In school, they gave us books like Alas, Babylon (a holdover of the previous generation’s atomic terror) which depicted the aftereffects of a nuclear war. But the worst, by far, was The Day After—a televised movie “event” that was considered so important that it was aired without any commercials! It was about the futility of survival after the nukes go off, because of the environmental cataclysm that comes afterwards, making the planet uninhabitable. By the end of the film, the blast’s survivors have succumbed to radiation poisoning, nuclear winter has started to settle in, and the extinction of the human race seemed assured. Everybody watched it; it was one of the highest-rated TV programs of all time.

This is what we were raised on. One night in June 1989 there was an explosion at the Hercules munitions plant in my hometown, shattering windows miles away. I remember falling out of my bed from the blast, but the worst part was the sheer terror that this was it:  it was so loud, surely that it meant that the Soviets had launched their nukes (and we all knew that Picatinny Arsenal, not far away, would be a primary target when doomsday actually came). I don’t think I’ve ever been so metaphysically terrified at any other time in my life.

Even as teens, we knew the numbers: that our nuclear arsenal was so large it could destroy the planet hundreds of times over. We couldn’t comprehend the logic: if we could only completely destroy the entire Soviet Union 178 times, was it really more of a deterrent to be able to wipe them out 212 times? 
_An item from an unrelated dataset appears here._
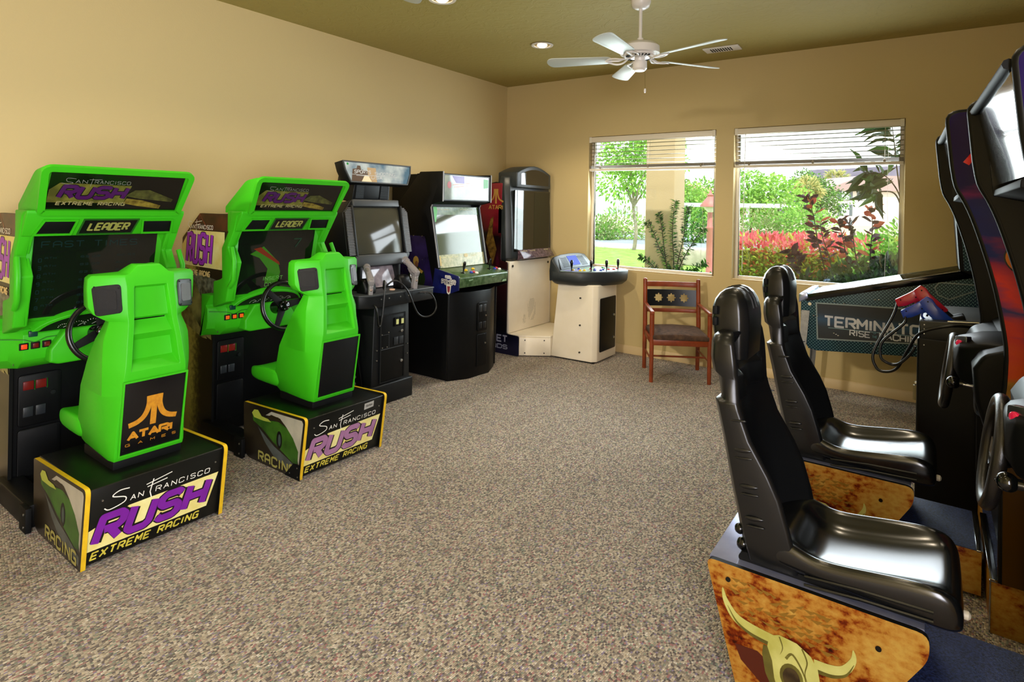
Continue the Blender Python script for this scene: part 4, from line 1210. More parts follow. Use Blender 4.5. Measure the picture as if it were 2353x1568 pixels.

Miraculously, the Soviet Union collapsed without any of these horrors coming to be, and the Doomsday Clock slipped backwards a few clicks from midnight. But I presume I’m not the only one who senses that keeping nukes out of the hands of terrorists and lunatics couldn’t be more important. It’s a big part of why I take Israel’s warnings about Iran’s nuclear threat so absolutely seriously: a nuclear weapon in the hands of an apocalyptic regime is the stuff of real nightmares.

So to hear the President speaking of the need to “rebuild” our nuclear arsenal triggers certain long-dormant reflexes in me. Conservatives and progressives alike should be able to find common cause in being able to restrain this insane return of a ghost that should be resting permanently in peace.

Jews, especially, should know that exponential power of nuclear weapons is a moral anathema. A tradition that demands that when you go to war, you must not destroy the fruit trees in enemy territory (Deuteronomy 20:19) should be appalled at the idea of devastating entire ecosystems with weapons of ghastly force.

Moreover, the standard interpretation of an obscure passage in the Talmud (Shevuot 35b) is that a war that would kill a massive number of civilians—a sixth of the population, an atomic proportion—is absolutely prohibited.

Furthermore… my God, do we have to do this? Do we really need religious prooftexts to say that we shouldn’t contemplate wreaking devastation on a planetary scale? Can we just call this one of those things that the Talmud considers סברא הוא, just plain common sense?

As Joshua said back in ’83—and everyone in Eisenhower Middle School in Roxbury, NJ could quote it—it is a strange game. The only winning move is not to play.